There's swappable thumbsticks and directional pads that offer up a better feel than the standard Xbox One controller, as well as quick-hit triggers to help out in the most high-impact shooters. While it's pretty pricy for a pad at almost three times the cost of a standard controller, you definitely get what you pay for with this premium piece of hardware.
Read the full review: Xbox One Elite Wireless Controller
While there is some benefit to having the Xbox One controller use standard batteries (like not having to worry about having a controller-free console in a few years when the other platforms controller batteries start dying and the platform manufacturers have moved on), the process of switching out AA batteries every few weeks can be maddening.
If you yearn for some simplicity, though, the Xbox One Play and Charge Kit puts the Xbox One Controller on the same playing field as the competition. Just put the simple battery back where you'd put the batteries and use a micro-USB cable to keep the controller fresh when you run out of juice.
Whether you've got an old reliable headset that saw you through some Xbox 360 battles or want your PC gaming headset to pull double duty, you'll need something to get a non-official headset working with the Xbox One's proprietary controller connector.
Thankfully, there's the Xbox One Headset Adaptor that allows one to plug a standard wired gaming headset on the Xbox One console. It also helps things out by centralizing the headset commands right underneath the controller. No longer will you have to feel around on your headset's wires to find the volume and muting controls; it's all right there on the controller no matter what headset you've got connected.
This role-playing game boasts tremendous scope and storytelling. You're rarely short of things to entertain yourself with in The Witcher 3's quasi-open world, and all the better that you're in a universe that involves the supernatural without leaning on the same old Tolkien fantasy tropes. Invigorating stuff.
Monolith’s sophomore visit to Middle-earth is a beast of two very different natures. On the one hand, it’s a big budget fan-fiction that takes a heavy-handed approach to crafting a story in a lore that will always overshadow it. On the other, it’s one of the most engaging and enjoyable games we’ve ever swung a sword in. We love it and loathe it, but thankfully it’s for all the right reasons.
While its story ends up feeling onerous and far from the graceful prose that made Tolkien’s works so timeless, the world around it is bursting with originality and joie de vivre. Bold, brilliant and brutal, Shadow Of War builds on all the strengths of its predecessor.
Id Software's Doom combines a retro focus on killing hellish demons with some smart modern additions that manage to keep the game feeling fresh without making it feel bloated. It's not a reinvention of the genre like the original Doom was, but just a few key tweaks to the existing formula mean that Doom is a tight, fast, fun experience throughout.
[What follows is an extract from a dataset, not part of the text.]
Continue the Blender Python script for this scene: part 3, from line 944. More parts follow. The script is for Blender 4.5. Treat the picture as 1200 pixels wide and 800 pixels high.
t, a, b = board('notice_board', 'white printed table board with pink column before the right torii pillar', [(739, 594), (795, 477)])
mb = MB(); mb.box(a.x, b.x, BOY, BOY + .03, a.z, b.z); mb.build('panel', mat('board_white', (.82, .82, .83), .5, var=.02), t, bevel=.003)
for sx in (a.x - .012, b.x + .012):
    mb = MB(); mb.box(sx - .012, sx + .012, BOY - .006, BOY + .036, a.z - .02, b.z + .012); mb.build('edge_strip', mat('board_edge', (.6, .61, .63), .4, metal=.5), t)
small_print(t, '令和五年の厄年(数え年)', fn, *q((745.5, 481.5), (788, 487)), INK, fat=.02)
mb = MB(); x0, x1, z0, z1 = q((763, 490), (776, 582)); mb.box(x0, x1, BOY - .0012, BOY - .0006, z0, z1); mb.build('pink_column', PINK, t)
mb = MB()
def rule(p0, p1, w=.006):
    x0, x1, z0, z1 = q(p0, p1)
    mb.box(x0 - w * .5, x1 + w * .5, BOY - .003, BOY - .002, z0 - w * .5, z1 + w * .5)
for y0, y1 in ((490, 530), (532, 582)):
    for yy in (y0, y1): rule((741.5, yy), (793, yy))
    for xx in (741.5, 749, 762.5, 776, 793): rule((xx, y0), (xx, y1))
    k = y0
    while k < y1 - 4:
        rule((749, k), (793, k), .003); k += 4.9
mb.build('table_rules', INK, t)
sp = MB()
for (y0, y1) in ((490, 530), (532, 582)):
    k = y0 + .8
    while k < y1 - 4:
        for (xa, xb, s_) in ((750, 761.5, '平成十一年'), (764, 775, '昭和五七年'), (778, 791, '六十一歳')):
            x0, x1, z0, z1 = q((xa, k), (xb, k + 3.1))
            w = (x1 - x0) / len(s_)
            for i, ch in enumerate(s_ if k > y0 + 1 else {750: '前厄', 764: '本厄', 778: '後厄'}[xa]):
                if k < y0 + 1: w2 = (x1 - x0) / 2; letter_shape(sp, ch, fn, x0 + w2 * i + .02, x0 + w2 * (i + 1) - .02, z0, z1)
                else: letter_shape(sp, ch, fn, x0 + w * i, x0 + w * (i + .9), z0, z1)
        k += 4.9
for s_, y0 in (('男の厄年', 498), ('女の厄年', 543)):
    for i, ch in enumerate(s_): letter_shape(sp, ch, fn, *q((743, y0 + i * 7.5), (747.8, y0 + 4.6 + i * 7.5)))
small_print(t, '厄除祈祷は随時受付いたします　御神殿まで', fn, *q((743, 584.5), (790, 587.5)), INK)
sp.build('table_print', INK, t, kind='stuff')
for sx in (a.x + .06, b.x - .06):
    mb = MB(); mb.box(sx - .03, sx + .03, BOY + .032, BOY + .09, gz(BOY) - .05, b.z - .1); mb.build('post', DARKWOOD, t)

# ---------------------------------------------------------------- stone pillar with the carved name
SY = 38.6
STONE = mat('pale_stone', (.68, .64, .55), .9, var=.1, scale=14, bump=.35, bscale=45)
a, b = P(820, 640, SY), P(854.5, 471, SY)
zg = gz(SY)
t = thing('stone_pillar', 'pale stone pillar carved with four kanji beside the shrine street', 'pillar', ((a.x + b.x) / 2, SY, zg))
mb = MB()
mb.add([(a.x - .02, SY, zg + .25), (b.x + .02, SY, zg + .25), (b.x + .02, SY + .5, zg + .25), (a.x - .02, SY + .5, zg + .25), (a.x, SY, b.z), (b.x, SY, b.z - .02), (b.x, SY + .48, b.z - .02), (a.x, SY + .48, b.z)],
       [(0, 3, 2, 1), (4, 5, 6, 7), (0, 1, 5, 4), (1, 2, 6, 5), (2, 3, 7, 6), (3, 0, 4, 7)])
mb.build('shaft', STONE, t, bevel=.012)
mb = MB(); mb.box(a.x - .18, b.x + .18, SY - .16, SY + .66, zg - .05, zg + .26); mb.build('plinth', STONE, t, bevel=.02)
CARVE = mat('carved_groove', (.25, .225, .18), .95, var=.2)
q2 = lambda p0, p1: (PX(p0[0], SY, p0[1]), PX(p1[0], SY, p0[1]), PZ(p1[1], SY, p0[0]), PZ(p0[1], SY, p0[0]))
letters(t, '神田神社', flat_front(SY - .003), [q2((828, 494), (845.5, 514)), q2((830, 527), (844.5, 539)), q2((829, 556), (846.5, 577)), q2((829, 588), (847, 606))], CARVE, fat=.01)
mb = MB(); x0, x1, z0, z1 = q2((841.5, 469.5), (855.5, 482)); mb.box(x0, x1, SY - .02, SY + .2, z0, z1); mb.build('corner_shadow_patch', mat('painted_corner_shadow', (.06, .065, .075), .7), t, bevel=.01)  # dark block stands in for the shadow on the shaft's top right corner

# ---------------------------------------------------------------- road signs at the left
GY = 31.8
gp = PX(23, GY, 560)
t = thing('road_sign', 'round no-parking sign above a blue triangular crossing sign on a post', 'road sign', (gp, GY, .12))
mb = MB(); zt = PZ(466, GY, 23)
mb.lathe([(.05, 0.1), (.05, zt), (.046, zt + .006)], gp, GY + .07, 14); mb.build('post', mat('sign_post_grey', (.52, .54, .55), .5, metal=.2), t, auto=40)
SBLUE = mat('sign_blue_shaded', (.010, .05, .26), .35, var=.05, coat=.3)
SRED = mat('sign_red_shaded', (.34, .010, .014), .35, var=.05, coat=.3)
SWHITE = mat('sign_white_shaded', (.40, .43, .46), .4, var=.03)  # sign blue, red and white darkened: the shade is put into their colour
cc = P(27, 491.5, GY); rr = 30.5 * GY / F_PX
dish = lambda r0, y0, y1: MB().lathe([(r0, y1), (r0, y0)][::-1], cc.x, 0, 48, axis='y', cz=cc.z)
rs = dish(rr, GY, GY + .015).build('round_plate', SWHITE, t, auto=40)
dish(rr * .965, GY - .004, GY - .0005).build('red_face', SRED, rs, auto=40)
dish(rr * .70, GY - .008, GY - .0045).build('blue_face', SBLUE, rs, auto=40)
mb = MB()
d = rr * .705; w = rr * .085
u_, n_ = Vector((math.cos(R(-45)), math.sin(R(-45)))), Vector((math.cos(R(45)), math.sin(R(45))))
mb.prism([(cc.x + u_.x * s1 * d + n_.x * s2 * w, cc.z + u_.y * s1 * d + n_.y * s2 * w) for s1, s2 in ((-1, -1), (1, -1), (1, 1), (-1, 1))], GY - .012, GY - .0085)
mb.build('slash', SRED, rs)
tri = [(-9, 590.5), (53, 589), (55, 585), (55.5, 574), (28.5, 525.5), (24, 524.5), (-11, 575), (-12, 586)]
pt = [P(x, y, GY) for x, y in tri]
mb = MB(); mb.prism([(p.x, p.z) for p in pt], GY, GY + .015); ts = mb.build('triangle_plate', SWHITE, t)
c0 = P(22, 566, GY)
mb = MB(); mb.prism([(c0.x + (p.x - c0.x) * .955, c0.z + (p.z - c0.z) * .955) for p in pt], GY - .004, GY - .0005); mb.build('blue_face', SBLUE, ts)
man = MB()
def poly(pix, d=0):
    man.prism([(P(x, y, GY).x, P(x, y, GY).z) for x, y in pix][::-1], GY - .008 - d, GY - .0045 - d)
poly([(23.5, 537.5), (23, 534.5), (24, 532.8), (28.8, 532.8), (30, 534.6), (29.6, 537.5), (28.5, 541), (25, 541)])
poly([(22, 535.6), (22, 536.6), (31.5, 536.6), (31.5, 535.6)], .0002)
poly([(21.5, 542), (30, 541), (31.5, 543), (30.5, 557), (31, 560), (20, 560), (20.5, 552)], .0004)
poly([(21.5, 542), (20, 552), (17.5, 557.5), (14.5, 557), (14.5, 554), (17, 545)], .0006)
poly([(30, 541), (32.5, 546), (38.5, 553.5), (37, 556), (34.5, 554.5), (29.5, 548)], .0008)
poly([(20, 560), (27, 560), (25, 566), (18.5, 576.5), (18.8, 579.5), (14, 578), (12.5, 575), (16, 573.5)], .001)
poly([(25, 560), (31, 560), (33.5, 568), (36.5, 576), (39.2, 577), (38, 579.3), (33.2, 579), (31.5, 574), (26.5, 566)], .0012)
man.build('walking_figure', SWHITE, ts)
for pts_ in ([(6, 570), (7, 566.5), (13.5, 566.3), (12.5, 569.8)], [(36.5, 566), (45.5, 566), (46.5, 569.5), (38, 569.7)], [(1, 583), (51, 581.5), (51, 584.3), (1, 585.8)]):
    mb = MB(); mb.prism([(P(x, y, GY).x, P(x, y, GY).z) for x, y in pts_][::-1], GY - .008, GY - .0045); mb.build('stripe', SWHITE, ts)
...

The result is a game that will see your trigger finger getting plenty of use throughout its surprisingly lengthy runtime without too many breaks for modern touches like character or plot development.
Your gaming collection isn't really complete if it doesn't have a quality horror title, and if we had to suggest one, it'd be the newest installment in the Resident Evil franchise. Though the franchise lost its way slightly with recent titles, the newest game is a return to form for Capcom.